REQUIREMENT => Do any lines in the data below contain "script"? If so, copy every one of them.

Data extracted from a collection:
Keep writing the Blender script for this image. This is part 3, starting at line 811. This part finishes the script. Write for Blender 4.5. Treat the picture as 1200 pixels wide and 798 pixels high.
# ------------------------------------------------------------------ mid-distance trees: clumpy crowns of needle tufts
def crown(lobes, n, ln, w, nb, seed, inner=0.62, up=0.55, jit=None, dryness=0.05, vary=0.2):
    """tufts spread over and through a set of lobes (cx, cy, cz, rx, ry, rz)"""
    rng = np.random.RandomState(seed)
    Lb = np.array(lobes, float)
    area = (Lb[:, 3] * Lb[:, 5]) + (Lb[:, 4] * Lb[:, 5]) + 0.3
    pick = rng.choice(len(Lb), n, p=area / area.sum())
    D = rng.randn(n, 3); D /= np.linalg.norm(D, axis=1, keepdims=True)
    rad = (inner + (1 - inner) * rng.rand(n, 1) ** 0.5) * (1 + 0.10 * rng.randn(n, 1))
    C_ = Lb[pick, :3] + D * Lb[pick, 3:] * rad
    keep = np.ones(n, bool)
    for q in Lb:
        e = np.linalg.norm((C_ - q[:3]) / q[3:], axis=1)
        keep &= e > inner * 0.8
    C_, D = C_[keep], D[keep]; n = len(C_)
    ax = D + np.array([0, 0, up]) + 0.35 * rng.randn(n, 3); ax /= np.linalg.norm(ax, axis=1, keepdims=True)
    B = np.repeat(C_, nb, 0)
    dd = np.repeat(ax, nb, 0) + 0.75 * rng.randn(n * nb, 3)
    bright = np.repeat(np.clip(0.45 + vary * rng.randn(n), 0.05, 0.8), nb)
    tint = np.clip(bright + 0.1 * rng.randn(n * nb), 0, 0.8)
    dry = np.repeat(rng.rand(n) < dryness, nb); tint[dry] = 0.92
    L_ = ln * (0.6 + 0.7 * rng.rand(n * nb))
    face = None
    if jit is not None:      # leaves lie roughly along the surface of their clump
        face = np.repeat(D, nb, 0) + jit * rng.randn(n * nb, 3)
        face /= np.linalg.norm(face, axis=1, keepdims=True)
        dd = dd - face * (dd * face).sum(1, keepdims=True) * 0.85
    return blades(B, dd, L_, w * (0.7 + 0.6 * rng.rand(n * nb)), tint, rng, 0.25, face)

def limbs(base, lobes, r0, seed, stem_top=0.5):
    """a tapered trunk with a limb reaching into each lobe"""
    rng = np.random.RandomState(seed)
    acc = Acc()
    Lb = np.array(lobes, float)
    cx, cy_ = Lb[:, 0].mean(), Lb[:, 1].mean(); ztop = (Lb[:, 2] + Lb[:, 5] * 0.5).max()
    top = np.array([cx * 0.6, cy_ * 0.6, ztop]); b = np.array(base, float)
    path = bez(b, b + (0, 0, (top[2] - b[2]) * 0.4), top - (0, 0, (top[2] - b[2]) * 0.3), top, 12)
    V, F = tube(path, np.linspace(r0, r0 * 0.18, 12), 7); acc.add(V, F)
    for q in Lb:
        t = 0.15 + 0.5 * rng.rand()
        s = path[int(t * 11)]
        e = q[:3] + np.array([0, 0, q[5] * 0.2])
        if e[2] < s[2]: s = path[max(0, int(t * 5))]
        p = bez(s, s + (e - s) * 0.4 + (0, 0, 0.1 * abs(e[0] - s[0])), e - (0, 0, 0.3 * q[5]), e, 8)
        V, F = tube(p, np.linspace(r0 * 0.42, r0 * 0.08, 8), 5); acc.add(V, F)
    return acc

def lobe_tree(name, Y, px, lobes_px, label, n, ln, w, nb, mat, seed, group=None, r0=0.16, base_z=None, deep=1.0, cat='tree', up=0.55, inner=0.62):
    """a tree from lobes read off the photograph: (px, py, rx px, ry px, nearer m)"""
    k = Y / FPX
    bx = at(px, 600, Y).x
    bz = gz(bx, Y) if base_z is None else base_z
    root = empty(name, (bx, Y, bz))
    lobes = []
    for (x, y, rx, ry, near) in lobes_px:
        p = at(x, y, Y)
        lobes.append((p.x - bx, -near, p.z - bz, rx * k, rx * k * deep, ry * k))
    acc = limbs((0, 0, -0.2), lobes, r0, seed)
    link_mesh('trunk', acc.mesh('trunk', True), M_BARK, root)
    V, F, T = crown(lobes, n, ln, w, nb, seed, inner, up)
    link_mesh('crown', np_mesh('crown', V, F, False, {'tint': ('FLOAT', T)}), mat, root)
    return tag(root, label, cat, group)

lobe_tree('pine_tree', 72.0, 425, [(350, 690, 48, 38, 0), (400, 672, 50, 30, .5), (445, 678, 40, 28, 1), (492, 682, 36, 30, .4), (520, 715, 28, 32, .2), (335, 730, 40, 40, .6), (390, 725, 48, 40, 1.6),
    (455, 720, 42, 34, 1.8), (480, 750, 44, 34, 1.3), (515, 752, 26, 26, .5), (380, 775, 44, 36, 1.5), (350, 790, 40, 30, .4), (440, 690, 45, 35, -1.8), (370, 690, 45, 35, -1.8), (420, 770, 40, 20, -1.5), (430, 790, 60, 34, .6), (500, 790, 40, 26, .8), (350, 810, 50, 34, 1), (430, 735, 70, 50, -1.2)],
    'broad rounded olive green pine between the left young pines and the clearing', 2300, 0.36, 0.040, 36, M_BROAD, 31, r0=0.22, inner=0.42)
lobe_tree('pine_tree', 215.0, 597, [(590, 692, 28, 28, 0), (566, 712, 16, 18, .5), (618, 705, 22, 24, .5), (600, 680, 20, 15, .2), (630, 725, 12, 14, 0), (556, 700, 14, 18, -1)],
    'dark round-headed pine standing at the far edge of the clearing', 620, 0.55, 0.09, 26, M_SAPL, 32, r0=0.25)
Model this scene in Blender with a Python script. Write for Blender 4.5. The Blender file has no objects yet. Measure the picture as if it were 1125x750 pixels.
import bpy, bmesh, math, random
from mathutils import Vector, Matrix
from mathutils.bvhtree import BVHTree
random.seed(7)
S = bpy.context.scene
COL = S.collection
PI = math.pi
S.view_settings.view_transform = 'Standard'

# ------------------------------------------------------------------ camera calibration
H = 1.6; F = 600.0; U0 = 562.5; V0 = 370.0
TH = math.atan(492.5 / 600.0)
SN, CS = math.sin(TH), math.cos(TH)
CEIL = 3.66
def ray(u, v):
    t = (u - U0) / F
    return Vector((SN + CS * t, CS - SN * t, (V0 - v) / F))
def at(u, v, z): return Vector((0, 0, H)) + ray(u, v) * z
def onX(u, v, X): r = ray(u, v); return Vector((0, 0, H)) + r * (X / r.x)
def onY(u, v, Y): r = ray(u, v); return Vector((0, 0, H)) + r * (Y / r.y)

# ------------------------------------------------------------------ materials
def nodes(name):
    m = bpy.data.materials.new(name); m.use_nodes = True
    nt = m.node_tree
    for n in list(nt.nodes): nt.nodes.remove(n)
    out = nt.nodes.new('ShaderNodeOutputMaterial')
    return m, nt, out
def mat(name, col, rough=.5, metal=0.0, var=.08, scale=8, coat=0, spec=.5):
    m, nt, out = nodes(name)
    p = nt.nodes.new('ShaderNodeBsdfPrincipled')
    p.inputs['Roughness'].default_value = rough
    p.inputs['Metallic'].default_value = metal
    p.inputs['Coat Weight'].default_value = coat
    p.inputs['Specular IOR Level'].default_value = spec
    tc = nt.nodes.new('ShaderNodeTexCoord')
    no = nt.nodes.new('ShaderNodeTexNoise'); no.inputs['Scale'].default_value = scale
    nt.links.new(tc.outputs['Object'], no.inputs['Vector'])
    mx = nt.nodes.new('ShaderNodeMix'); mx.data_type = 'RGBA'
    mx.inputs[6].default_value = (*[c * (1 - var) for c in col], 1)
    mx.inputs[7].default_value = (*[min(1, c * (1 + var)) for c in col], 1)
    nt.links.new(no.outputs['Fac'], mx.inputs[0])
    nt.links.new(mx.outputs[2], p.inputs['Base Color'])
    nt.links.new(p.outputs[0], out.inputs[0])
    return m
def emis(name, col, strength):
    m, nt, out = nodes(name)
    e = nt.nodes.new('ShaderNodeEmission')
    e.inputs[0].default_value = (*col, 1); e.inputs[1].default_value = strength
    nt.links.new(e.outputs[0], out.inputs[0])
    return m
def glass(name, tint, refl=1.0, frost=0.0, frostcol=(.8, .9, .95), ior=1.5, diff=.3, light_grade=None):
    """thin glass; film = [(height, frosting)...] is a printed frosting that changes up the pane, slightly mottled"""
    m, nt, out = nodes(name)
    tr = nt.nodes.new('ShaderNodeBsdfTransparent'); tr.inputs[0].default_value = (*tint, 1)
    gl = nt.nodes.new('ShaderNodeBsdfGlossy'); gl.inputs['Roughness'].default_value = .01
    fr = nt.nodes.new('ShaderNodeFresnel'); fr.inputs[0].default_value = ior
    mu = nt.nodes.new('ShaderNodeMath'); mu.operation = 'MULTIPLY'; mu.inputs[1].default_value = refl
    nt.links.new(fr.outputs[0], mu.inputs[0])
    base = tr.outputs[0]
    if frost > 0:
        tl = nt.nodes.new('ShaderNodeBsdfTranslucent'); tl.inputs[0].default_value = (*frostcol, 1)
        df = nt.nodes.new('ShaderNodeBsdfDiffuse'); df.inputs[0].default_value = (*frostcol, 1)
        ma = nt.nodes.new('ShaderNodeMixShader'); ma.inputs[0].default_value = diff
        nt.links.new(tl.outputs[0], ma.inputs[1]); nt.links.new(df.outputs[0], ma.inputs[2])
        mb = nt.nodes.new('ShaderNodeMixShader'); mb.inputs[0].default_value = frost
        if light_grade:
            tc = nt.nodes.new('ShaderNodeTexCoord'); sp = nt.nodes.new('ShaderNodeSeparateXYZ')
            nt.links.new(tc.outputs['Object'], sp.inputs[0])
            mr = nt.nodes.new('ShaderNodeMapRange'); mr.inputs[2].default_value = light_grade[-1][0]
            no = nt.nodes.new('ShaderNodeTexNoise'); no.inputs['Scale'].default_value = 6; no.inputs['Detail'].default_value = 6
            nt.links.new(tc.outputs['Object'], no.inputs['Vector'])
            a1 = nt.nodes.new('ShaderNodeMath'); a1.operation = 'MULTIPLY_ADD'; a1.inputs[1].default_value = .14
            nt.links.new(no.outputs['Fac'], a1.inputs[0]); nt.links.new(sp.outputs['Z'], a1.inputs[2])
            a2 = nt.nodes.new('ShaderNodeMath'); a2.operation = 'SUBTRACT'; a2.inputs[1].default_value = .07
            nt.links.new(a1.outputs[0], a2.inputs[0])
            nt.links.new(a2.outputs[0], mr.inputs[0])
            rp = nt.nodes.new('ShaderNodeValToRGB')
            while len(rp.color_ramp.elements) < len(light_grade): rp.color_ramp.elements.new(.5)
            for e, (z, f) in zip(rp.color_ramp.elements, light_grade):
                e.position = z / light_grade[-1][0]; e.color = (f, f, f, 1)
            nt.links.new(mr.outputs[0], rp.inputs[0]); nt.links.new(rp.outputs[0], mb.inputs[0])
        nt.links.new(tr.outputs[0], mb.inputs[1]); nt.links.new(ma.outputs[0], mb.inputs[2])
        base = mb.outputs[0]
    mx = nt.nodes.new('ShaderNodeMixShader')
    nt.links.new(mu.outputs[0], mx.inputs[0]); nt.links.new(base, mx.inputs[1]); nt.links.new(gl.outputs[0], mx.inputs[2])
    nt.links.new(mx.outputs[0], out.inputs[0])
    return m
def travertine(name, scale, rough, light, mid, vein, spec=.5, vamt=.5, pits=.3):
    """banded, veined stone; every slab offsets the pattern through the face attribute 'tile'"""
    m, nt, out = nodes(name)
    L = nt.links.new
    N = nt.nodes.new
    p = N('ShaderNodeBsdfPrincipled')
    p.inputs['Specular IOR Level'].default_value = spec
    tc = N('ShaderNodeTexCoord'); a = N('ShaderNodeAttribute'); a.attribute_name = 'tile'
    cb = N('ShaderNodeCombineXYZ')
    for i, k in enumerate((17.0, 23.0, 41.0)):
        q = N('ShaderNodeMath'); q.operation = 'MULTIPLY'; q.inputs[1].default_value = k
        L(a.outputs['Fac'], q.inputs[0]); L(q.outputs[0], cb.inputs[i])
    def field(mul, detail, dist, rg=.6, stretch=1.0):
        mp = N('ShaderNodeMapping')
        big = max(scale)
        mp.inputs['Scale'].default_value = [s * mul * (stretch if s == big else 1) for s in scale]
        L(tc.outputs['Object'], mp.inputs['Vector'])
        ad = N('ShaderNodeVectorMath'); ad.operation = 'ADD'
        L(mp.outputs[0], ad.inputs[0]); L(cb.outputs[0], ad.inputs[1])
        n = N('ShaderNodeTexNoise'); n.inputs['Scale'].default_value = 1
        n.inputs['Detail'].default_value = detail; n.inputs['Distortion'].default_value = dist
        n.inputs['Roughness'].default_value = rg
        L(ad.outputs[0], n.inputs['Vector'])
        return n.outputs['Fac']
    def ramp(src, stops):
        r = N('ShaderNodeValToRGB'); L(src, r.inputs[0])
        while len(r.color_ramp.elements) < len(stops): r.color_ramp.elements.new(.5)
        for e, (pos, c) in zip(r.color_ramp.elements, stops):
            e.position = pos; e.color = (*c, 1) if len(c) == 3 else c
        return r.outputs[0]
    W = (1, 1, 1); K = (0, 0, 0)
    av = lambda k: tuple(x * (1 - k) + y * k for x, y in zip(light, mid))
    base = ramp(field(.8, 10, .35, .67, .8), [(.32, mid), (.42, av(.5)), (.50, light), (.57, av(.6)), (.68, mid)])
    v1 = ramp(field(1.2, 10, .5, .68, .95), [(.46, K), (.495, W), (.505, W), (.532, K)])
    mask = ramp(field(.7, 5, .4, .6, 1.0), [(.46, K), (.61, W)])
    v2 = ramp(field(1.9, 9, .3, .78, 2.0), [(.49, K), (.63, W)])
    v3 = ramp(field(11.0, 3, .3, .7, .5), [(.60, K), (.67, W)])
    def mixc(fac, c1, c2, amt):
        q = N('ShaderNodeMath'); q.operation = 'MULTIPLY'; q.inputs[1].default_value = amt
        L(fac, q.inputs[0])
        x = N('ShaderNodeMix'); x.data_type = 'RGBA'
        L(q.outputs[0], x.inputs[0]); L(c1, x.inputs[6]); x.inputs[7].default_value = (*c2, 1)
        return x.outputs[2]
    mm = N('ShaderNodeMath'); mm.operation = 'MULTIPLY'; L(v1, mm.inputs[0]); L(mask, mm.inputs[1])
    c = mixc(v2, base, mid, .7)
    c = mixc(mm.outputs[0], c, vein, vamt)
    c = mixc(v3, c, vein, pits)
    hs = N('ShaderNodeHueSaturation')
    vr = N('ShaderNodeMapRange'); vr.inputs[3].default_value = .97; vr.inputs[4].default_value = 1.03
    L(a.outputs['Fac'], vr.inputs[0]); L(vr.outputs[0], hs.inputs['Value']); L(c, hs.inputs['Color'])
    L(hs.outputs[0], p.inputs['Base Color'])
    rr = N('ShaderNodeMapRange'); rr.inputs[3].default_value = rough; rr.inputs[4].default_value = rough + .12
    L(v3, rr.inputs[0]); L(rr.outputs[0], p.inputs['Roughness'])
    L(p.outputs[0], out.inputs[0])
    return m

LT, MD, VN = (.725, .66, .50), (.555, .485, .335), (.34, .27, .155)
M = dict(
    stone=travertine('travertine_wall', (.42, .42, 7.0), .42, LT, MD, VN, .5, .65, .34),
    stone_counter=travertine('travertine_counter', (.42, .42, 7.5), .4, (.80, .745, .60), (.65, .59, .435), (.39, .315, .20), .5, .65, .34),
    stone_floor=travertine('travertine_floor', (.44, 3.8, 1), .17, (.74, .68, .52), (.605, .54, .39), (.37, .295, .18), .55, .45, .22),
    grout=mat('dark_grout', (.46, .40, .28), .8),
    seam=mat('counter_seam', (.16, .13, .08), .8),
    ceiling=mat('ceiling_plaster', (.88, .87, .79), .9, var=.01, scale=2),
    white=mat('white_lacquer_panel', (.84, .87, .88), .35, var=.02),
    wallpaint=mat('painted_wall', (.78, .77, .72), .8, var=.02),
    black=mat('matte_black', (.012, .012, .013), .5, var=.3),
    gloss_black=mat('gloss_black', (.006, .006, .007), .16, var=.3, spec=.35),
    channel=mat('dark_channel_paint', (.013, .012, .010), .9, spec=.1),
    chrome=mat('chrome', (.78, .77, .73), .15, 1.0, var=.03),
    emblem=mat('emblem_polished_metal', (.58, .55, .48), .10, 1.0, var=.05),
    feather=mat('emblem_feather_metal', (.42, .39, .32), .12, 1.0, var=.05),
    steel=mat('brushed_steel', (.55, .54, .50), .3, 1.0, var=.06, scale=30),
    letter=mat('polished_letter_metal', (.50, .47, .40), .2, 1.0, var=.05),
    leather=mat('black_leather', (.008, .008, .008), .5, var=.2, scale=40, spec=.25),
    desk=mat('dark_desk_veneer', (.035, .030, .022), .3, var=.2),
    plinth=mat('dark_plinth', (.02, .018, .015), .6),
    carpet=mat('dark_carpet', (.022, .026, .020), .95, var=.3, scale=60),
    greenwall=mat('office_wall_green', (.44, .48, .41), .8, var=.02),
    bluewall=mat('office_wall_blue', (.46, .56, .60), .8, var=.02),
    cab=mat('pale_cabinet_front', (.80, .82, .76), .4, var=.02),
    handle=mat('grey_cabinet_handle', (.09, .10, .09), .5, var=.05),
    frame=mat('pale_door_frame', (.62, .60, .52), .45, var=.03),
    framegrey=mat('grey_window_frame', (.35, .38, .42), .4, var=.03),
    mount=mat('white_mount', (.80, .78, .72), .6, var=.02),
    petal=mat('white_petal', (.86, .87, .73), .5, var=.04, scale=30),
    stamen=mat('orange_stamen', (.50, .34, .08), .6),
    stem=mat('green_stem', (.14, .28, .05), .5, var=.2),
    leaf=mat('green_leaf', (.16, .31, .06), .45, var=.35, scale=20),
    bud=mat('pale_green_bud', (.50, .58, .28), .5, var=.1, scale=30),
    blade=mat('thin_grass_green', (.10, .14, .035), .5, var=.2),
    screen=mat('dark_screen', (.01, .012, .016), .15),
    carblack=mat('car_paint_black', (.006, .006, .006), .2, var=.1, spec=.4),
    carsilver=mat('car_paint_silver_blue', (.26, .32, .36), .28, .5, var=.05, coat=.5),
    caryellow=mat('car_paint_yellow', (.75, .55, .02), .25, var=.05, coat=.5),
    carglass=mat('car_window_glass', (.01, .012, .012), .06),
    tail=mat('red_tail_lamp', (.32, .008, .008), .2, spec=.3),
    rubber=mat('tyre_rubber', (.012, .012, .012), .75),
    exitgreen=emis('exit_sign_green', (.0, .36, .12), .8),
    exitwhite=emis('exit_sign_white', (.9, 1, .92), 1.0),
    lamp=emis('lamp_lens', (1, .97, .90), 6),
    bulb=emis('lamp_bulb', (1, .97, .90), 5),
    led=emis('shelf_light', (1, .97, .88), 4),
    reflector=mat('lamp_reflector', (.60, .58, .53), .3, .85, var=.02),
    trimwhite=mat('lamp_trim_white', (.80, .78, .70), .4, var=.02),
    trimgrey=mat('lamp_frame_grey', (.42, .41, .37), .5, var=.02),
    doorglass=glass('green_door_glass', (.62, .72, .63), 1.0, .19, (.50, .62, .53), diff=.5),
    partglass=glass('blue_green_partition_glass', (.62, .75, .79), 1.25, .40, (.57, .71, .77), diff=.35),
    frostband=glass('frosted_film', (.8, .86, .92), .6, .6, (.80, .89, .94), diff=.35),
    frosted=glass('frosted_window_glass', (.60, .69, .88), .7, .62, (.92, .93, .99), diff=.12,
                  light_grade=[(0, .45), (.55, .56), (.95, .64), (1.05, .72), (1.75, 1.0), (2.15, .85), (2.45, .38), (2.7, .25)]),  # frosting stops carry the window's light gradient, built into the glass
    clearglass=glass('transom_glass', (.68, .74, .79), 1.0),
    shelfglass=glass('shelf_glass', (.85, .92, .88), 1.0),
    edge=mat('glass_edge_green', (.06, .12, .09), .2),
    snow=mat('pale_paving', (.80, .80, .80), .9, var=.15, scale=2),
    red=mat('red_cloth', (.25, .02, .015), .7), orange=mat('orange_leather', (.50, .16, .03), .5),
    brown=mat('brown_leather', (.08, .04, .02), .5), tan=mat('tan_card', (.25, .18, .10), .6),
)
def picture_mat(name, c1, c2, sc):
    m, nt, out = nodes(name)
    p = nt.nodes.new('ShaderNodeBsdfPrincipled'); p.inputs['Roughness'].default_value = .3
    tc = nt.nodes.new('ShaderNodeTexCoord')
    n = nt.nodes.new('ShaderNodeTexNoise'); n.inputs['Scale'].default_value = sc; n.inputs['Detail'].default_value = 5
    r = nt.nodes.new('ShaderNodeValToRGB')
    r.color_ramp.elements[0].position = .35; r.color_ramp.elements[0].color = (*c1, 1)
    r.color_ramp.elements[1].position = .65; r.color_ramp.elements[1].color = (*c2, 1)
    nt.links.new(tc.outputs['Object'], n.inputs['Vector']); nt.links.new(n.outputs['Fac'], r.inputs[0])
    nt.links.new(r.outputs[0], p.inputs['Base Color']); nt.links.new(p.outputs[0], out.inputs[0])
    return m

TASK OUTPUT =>
Keep writing the Blender script for this image. This is part 3, starting at line 811. This part finishes the script. Write for Blender 4.5. Treat the picture as 1200 pixels wide and 798 pixels high.
Model this scene in Blender with a Python script. Write for Blender 4.5. The Blender file has no objects yet. Measure the picture as if it were 1125x750 pixels.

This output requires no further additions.